According to the Associated Press, Justice Elena Kagan wondered whether the case was bringing a lawsuit for "pure vindication alone." At the same time, she noted the $1 symbolic award to Taylor Swift for sexual assault, who had successfully counter sued a former radio DJ after he filed a lawsuit claiming she falsely accused him of groping her and lost his job.
"Why isn't that the same as this?" she asked. "The petitioner here says he was harmed. He wasn't able to speak when he should have been able to speak...He's just asking for $1 to redress that harm."
Justice Brett Kavanaugh thought there were "a number of things" working against the defense put forward by Georgia Solicitor General Andrew Pinson, who represented college officials.
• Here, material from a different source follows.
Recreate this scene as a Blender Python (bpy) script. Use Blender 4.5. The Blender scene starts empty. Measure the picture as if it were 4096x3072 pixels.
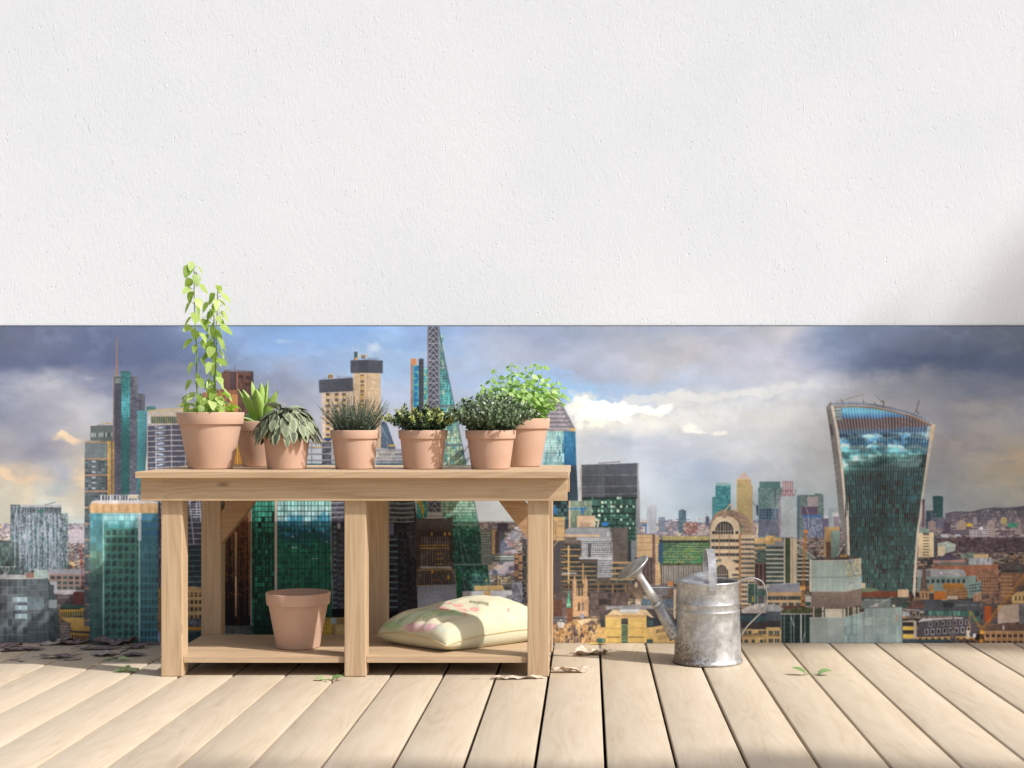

He also voiced skepticism, saying, "I'm trying to, again, figure out what's really at stake here. This is not about the $1, I wouldn't think." He said it was his "strong suspicion that attorneys fees is what's driving all this on both sides."
The U.S. Conference of Catholic Bishops was among the many groups to file an amicus brief in the case. The brief was co-signed with the National Association of Evangelicals and the Southern Baptist Convention's Ethics and Religious Liberty Commission.
The brief defended the use of "nominal damages" in response to "past wrongs without quantifiable economic harm" and especially useful in cases where First Amendment free speech and free exercise of religion rights are violated.
"Because a defendant's conduct may grievously transgress these first freedoms without resulting in any measurable economic harm, nominal damages are often the only remedy available to vindicate those rights," said the brief. Nominal damages help ensure judicial review when rights are violated, it added.
Other amicus briefs came from a wide variety of political and religious groups, including the American Civil Liberties Union, the Cato Institute, the Christian Legal Society, the Council on American-Islamic Relations, the Becket Fund for Religious Liberty, and the Jewish Coalition for Religious Liberty.